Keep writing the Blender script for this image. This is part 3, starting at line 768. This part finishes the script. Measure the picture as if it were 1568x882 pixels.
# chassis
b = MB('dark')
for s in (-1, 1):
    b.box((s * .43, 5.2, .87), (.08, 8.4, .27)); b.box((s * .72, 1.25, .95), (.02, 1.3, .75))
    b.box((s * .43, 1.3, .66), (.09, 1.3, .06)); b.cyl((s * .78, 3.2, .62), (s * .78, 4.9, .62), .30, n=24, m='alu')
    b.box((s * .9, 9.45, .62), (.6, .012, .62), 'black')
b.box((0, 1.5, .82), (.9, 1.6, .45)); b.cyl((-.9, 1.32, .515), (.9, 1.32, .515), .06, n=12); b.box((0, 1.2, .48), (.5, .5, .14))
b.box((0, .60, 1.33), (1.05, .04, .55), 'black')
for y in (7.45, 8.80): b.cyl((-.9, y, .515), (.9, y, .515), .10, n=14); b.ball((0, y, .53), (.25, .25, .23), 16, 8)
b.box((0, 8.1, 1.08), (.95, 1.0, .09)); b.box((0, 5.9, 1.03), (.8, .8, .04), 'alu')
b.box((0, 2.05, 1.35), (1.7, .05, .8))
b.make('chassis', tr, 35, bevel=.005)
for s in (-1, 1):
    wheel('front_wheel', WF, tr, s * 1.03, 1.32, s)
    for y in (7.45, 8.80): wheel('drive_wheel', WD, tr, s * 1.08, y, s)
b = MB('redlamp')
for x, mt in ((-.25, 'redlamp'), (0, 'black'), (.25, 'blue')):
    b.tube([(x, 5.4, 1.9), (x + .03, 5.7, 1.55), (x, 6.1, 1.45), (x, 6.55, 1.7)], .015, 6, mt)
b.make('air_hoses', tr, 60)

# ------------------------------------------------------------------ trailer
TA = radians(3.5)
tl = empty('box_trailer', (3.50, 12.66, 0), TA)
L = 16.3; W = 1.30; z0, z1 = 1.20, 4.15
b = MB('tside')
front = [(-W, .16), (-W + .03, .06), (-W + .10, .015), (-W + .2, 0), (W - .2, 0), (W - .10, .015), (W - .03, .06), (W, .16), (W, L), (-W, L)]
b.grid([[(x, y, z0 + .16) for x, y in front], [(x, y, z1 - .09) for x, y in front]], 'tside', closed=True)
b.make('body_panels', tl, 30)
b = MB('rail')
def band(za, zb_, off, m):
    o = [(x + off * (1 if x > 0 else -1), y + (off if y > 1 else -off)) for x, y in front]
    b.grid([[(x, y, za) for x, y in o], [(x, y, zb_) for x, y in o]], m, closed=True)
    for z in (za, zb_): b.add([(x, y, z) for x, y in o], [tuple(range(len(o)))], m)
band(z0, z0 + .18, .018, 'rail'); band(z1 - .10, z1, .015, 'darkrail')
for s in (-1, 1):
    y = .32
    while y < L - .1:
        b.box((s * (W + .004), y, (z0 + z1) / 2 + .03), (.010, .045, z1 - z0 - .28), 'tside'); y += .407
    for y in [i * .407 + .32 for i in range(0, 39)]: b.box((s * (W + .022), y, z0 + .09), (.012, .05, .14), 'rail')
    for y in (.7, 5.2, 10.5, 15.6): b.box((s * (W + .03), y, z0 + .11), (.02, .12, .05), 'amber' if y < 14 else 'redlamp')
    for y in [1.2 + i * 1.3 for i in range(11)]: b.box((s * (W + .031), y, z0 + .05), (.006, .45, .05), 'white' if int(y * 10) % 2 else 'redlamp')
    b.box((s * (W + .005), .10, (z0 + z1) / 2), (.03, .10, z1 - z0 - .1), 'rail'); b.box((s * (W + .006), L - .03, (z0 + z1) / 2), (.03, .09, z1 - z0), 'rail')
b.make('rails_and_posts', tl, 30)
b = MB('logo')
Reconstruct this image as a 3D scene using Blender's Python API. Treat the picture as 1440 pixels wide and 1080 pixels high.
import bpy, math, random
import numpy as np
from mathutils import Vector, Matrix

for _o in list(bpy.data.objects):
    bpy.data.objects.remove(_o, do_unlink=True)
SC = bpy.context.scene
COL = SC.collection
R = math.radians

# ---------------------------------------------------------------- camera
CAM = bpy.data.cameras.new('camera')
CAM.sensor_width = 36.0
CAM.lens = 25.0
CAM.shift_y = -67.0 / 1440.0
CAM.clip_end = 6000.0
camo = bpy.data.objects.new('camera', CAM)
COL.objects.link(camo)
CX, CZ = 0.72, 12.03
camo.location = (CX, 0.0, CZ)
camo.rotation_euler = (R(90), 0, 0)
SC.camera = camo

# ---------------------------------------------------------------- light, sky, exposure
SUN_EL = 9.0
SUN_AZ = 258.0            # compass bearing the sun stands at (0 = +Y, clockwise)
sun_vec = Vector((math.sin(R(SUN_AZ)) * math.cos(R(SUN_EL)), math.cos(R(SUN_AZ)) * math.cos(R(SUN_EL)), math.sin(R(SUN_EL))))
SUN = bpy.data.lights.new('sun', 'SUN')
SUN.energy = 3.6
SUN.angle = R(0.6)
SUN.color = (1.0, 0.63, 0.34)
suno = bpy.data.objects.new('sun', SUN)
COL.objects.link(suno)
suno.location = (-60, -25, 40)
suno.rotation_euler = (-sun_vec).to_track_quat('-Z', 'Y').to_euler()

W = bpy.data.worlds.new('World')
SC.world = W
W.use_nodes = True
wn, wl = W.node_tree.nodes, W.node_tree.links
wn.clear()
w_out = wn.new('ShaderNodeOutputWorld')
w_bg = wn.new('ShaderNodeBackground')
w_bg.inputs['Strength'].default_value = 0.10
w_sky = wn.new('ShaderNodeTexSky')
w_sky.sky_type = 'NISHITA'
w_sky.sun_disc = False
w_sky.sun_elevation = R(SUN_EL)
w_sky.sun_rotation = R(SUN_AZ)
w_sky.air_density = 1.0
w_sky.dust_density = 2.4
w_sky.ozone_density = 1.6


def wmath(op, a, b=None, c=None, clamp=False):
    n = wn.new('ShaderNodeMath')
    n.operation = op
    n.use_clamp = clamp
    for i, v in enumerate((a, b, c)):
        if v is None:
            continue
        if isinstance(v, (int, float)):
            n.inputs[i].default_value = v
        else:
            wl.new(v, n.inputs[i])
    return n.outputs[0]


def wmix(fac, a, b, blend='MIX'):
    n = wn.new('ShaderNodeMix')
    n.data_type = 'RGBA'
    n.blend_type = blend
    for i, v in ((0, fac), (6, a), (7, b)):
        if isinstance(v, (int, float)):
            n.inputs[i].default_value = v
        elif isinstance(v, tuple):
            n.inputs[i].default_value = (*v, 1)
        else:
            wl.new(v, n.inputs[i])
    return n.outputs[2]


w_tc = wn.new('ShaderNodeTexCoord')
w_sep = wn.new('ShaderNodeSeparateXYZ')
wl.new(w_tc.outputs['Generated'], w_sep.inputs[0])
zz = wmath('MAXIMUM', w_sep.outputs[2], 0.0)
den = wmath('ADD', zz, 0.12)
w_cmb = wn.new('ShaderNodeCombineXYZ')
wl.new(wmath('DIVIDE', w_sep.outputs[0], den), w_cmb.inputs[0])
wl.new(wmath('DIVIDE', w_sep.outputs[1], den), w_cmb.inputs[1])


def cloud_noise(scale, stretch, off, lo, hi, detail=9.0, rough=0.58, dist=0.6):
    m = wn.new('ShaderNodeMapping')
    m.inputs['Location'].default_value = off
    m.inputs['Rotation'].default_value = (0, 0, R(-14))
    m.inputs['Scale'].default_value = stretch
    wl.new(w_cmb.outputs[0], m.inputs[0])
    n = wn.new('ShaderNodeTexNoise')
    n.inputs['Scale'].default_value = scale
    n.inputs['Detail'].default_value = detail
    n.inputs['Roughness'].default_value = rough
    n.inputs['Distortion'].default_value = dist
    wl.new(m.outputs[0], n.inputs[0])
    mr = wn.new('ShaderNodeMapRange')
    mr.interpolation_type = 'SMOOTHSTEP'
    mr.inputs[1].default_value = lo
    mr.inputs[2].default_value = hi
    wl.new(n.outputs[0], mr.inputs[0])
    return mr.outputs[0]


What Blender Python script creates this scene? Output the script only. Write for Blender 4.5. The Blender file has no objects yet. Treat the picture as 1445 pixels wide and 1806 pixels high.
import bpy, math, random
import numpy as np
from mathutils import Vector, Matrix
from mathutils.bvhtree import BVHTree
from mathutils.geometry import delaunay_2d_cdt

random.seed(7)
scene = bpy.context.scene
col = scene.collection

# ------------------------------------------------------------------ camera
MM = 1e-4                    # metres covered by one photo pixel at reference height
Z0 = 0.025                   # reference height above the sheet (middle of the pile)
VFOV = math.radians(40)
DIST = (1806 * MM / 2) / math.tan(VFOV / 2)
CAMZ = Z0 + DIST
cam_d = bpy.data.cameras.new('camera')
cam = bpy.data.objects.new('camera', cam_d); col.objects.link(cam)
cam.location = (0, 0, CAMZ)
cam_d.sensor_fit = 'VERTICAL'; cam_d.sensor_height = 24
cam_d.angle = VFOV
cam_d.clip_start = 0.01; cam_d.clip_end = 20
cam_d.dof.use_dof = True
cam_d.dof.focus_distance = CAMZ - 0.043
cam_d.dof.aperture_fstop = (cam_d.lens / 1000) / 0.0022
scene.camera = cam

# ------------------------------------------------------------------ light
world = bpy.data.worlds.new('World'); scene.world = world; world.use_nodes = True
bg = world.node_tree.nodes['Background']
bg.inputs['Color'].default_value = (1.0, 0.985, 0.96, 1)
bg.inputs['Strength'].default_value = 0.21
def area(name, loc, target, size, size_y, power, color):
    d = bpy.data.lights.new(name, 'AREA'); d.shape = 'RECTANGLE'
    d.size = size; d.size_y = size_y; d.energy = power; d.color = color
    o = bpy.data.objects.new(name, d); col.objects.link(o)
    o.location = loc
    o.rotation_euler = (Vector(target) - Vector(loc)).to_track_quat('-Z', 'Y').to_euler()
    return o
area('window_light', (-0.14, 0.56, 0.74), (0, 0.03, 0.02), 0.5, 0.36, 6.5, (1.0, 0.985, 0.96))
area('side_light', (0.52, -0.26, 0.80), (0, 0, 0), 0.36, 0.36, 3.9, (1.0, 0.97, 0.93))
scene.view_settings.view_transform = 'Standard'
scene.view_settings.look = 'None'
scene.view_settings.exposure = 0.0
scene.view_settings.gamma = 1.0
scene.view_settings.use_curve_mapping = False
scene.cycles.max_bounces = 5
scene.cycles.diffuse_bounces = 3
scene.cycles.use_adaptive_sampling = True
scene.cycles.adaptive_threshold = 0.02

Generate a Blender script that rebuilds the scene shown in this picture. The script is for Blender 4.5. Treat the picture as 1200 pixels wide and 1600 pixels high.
------------------------------------
* Problem statement: All lines in the listing above from the line containing "Reconstruct this image" to the line containing "SC.camera = camo", inclusive, should be retyped exactly; no other lines should appear.

* Answer for the task:
Reconstruct this image as a 3D scene using Blender's Python API. Treat the picture as 1440 pixels wide and 1080 pixels high.
import bpy, math, random
import numpy as np
from mathutils import Vector, Matrix

for _o in list(bpy.data.objects):
    bpy.data.objects.remove(_o, do_unlink=True)
SC = bpy.context.scene
COL = SC.collection
R = math.radians

# ---------------------------------------------------------------- camera
CAM = bpy.data.cameras.new('camera')
CAM.sensor_width = 36.0
CAM.lens = 25.0
CAM.shift_y = -67.0 / 1440.0
CAM.clip_end = 6000.0
camo = bpy.data.objects.new('camera', CAM)
COL.objects.link(camo)
CX, CZ = 0.72, 12.03
camo.location = (CX, 0.0, CZ)
camo.rotation_euler = (R(90), 0, 0)
SC.camera = camo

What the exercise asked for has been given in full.